Upon arriving home I called Transperth and made yet another complaint. They are to review the video on the bus and call me back within a few days.

2 comments:

Anonymous said...

Its probably worth keeping in mind the reason people use chalk, is because it washes off and doesnt do any damage. It won't cost them extra, as the usual wash down that happens anyway (For things like chewing gum, dust, etc) will clean it off.

Sounds like the guy was an agressive jerk who probably should of just explaned why he was using chalk anyway.

Anonymous said...

I'm the model in one of the anti-graffiti campaigns and i think graffiti is just great. That's right. there's good and there's bad just like everything else. However, there's no place for agression but i'm not suprised the driver didn't care.

It seems most public transit employee's (train guards, drivers, those ticket guys who don't really look at your ticket) are completely apathetic and fed up.

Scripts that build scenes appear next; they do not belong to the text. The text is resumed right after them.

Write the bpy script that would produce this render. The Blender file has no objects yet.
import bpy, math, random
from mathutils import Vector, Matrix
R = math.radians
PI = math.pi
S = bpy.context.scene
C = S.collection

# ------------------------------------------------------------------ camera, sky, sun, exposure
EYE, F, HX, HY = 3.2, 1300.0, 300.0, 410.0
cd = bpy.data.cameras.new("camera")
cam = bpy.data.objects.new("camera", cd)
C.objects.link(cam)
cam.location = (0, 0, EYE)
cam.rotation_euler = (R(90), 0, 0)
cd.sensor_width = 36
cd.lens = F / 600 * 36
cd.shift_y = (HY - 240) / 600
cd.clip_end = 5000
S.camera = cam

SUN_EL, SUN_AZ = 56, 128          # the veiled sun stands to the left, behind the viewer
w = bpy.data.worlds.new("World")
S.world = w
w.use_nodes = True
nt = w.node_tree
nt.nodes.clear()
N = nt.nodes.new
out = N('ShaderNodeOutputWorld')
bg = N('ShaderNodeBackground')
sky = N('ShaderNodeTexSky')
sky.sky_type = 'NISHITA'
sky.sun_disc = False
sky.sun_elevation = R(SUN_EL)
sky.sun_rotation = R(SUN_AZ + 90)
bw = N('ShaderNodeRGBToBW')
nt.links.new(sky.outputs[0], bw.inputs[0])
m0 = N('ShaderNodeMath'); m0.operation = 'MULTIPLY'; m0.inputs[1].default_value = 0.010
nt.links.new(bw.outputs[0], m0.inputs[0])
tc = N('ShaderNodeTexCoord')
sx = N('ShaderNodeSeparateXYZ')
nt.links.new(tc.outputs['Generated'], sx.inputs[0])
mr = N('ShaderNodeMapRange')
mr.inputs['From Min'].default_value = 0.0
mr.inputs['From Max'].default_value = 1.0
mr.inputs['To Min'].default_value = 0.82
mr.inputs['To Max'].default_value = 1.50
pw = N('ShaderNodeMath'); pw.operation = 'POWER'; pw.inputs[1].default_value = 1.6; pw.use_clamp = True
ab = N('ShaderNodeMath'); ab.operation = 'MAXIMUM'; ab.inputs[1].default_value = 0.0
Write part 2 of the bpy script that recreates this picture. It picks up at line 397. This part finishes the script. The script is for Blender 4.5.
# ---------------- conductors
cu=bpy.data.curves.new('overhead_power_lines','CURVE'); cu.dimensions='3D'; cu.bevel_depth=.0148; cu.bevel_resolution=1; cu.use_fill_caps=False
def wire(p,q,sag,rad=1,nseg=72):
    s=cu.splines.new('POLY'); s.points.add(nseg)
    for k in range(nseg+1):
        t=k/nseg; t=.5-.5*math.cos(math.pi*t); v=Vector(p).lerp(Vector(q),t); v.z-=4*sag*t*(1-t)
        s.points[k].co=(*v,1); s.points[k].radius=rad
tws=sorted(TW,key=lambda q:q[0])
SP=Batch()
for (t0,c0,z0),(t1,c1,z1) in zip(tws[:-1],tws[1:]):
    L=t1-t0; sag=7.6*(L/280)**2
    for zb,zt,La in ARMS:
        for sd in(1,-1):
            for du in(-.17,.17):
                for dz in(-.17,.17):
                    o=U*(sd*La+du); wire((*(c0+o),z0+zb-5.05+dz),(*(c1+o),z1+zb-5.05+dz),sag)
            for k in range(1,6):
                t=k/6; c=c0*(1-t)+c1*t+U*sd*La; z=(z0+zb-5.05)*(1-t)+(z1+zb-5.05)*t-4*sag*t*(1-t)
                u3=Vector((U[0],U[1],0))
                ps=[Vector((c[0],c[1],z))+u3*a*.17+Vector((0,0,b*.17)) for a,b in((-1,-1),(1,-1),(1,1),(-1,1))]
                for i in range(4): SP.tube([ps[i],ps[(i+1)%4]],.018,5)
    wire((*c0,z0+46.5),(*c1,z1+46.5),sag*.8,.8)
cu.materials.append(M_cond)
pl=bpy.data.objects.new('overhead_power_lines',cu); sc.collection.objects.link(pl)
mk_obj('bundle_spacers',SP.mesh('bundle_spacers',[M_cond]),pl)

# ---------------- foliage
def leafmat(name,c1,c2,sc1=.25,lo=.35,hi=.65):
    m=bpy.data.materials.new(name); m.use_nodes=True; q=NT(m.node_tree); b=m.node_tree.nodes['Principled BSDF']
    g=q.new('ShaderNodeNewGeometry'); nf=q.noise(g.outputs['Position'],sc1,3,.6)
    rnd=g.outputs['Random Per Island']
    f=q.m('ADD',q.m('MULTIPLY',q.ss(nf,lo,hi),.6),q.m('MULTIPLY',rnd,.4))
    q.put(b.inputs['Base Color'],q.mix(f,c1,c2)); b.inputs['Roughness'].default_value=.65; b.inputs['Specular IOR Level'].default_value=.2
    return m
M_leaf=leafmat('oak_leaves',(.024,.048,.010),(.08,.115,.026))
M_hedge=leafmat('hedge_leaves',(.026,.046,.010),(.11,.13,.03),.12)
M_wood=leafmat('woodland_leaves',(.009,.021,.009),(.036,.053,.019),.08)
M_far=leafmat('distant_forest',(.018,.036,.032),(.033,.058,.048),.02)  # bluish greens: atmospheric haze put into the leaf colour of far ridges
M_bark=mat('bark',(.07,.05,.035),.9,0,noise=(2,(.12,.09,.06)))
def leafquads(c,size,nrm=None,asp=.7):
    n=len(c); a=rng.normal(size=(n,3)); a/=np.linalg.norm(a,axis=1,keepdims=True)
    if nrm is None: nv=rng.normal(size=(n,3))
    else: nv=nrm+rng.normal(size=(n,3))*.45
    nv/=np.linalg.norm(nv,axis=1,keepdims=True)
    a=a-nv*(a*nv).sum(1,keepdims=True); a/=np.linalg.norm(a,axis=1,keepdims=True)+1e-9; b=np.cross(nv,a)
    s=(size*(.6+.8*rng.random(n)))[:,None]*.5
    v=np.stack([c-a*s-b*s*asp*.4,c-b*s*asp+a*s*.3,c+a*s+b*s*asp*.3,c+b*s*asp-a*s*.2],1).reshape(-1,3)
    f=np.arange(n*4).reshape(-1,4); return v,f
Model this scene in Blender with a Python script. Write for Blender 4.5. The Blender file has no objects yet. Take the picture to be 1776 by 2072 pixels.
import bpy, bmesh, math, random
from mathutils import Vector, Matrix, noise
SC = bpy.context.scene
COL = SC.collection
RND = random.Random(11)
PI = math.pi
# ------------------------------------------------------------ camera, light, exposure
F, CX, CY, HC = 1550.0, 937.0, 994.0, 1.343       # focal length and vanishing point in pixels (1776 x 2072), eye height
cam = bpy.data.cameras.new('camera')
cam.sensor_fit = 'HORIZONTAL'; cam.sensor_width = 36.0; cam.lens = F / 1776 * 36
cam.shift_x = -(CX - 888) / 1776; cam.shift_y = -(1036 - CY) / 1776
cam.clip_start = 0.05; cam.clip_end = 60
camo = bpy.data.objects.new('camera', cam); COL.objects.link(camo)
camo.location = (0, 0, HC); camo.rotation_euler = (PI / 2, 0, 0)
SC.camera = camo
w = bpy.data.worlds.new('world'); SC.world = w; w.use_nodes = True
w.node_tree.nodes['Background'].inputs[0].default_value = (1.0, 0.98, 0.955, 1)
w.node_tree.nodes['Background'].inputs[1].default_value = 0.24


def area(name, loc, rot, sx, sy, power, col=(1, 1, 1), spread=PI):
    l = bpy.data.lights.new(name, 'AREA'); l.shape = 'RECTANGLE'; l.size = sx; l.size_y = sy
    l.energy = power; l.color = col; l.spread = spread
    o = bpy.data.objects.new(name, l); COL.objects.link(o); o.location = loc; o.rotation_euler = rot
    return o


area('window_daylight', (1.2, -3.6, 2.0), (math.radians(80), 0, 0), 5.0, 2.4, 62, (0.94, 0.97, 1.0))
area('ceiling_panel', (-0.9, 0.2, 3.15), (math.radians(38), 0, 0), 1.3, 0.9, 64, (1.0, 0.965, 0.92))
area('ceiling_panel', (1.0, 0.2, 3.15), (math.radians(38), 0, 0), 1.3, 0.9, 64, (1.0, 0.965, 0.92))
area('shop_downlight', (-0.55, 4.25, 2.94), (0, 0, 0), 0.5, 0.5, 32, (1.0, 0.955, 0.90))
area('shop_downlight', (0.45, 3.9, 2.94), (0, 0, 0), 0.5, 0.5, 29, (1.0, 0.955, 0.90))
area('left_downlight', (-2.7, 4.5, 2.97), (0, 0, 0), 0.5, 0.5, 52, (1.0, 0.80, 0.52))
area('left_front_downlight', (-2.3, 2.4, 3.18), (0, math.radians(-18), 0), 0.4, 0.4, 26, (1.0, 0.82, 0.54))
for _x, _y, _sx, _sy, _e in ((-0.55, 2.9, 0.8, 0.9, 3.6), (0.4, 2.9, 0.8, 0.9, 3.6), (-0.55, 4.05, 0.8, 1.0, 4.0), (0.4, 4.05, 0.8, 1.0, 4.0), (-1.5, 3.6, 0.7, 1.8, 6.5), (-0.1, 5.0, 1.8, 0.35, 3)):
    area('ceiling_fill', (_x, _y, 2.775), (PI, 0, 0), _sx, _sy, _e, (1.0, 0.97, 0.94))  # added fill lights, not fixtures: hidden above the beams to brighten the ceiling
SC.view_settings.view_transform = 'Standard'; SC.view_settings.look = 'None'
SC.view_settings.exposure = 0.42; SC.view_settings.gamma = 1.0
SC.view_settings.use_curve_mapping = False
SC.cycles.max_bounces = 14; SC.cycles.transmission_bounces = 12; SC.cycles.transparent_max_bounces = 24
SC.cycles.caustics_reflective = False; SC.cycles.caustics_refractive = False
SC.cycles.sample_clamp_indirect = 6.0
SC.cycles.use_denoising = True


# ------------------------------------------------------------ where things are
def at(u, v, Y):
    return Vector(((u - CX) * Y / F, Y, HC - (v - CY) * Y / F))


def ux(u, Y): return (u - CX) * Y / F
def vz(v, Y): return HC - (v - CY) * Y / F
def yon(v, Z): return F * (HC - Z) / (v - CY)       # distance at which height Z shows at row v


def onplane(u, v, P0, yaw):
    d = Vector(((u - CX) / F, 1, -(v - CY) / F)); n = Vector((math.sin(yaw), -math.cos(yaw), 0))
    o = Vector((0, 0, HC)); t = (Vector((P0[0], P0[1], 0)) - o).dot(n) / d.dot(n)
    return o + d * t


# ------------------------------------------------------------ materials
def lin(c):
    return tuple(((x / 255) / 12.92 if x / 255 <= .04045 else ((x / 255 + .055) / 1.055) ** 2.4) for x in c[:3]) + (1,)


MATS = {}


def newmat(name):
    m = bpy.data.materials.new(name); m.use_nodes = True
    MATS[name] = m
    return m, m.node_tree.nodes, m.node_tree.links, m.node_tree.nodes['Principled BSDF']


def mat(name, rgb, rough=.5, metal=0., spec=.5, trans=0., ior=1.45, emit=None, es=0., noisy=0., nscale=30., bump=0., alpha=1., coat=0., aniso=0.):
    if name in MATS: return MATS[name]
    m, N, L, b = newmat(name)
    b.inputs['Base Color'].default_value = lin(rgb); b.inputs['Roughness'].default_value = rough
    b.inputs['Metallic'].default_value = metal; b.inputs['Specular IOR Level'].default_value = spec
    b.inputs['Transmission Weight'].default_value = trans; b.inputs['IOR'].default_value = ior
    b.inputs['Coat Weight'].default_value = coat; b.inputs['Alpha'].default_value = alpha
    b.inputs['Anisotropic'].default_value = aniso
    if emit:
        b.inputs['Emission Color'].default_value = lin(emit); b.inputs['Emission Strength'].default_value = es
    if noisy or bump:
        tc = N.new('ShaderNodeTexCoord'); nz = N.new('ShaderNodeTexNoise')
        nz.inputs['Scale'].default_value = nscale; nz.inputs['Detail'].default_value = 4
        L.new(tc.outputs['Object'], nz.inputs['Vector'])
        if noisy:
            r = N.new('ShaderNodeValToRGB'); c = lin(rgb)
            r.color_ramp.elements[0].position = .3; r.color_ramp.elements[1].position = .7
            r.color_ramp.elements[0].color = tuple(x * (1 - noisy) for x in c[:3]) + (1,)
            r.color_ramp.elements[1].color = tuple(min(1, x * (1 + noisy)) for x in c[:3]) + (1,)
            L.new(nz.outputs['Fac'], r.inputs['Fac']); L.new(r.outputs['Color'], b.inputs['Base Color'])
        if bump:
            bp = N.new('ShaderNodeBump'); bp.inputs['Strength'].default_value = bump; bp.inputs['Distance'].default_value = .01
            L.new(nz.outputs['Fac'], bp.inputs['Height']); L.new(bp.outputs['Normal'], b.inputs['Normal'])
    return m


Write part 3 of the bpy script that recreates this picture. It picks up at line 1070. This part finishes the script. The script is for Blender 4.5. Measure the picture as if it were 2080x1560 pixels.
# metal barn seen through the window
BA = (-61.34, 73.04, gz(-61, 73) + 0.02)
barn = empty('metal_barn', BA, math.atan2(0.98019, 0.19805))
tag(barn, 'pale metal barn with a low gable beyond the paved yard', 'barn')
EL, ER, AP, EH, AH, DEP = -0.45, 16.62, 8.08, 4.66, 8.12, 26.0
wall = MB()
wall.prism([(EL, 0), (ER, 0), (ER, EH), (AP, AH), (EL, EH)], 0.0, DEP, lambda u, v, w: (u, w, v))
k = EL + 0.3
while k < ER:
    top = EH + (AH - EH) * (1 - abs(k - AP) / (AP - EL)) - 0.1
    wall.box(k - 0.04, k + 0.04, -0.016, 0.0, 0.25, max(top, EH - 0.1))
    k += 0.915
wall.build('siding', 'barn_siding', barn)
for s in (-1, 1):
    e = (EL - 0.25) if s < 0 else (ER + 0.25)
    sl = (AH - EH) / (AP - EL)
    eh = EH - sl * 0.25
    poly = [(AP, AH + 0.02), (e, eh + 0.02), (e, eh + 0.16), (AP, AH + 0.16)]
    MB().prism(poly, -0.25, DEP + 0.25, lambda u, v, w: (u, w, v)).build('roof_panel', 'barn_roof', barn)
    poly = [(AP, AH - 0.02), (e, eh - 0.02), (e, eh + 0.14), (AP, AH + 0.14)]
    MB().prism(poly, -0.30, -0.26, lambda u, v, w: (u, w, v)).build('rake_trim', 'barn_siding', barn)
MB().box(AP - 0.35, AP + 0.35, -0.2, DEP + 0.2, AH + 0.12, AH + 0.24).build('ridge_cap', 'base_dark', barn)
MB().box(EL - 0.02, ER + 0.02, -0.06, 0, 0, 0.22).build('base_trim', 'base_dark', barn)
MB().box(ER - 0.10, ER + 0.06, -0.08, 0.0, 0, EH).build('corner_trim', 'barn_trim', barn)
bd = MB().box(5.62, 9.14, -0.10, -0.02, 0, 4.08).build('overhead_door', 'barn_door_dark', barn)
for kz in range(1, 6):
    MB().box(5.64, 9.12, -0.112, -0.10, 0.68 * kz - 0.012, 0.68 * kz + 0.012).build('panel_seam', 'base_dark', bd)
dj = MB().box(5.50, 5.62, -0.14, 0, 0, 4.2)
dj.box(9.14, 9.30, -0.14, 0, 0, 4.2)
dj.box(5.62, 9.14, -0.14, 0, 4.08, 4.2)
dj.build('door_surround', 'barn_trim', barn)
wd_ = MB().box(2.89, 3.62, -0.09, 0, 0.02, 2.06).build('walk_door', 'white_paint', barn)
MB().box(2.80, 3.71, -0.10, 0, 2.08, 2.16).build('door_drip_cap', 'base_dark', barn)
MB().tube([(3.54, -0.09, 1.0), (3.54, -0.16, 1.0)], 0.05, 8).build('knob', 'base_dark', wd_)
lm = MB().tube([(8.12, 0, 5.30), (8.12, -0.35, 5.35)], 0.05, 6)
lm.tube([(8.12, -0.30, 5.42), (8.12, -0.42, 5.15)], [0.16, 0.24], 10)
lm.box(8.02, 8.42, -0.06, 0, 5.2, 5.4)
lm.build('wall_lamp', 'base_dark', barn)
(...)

The increase in violence on public transport and in and around the station seems to be the real issue and these people aren't paid enough to put up with violence. Most of the guards seem completely unskilled at best and have a certain level of stigma towards indigenous and young people. The meth problem, the opening of the rockingham line, the lack of frequent trains and buses or later trains / buses, the level of agression and tension in and around northbridge all seems to be contributing and on the rise. When you see them wasting money on anti grafitti ad's, rather than training, useful staff rather than half arsed marketing dudes, other resources. it's scary.

Don't hate the player, hate the game.